Probably more like 300Wh/mile. A Tesla Model 3 gets 4miles per kWh and that’s measured at higher average speed. At 3.3miles per kWh and 1.3kW for a typical L1 charger (literally just any standard 120V outlet), the average 45 mile range (13.5kW) would be charged in just 10 hours. With probably 14-16 hours charging each night, that's plenty to replenish greater than average usage as well. Put a 300 mile range battery in there, and you only need to charge once a week. (And note that the old Grumman LLV only had like 13.3 gallons and atrocious 10mpg, so that'd be like double the range and less frequent fuelings/chargings.)


"A Tesla Model 3 gets 4miles per kWh"

At cruising speed, I assume? Delivery is going to be radically worse, because it has a ton of start and stop operation, the worst case for consumption.

You also seem to be spec'ing what it looks like for a post office to recharge one vehicle. What about dozens, plural? A current post office needs only marginally greater power than a residence. Charging dozens of electric vehicles is going to need more than that.

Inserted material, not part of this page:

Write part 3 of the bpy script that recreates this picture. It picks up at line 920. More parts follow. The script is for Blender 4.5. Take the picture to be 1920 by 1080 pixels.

10 vehicles, charged for 8 hours would draw 234Amps of current. About as much as single residential drop. Some houses even have 400Amp panels.

Given that USPS fleet would be upgraded over number of years - power delivery is really not a problem.


Roll down to your post office during off hours and count the number of trucks. I live in a very small city (people used to SF or NY wouldn't even call it a "city") and we've got dozens.

Not sure where you're getting the 1000Wh/mile number, but if it's from "normal driving" it won't apply. Mail delivery is stop and start, which is much worse. (If regenerative braking was 100% it'd be fine, but it's nowhere near that.)


Model 3 in Winter with heating on uses 420Wh/mile when driving 70mph. I think 1000Wh/mile is very generous estimate.


I think you are all greatly underestimating how much damage it does to drive down a neighborhood, stopping every hundred feet, and re-accelerating. Cruising speed consumption is not a useful number here.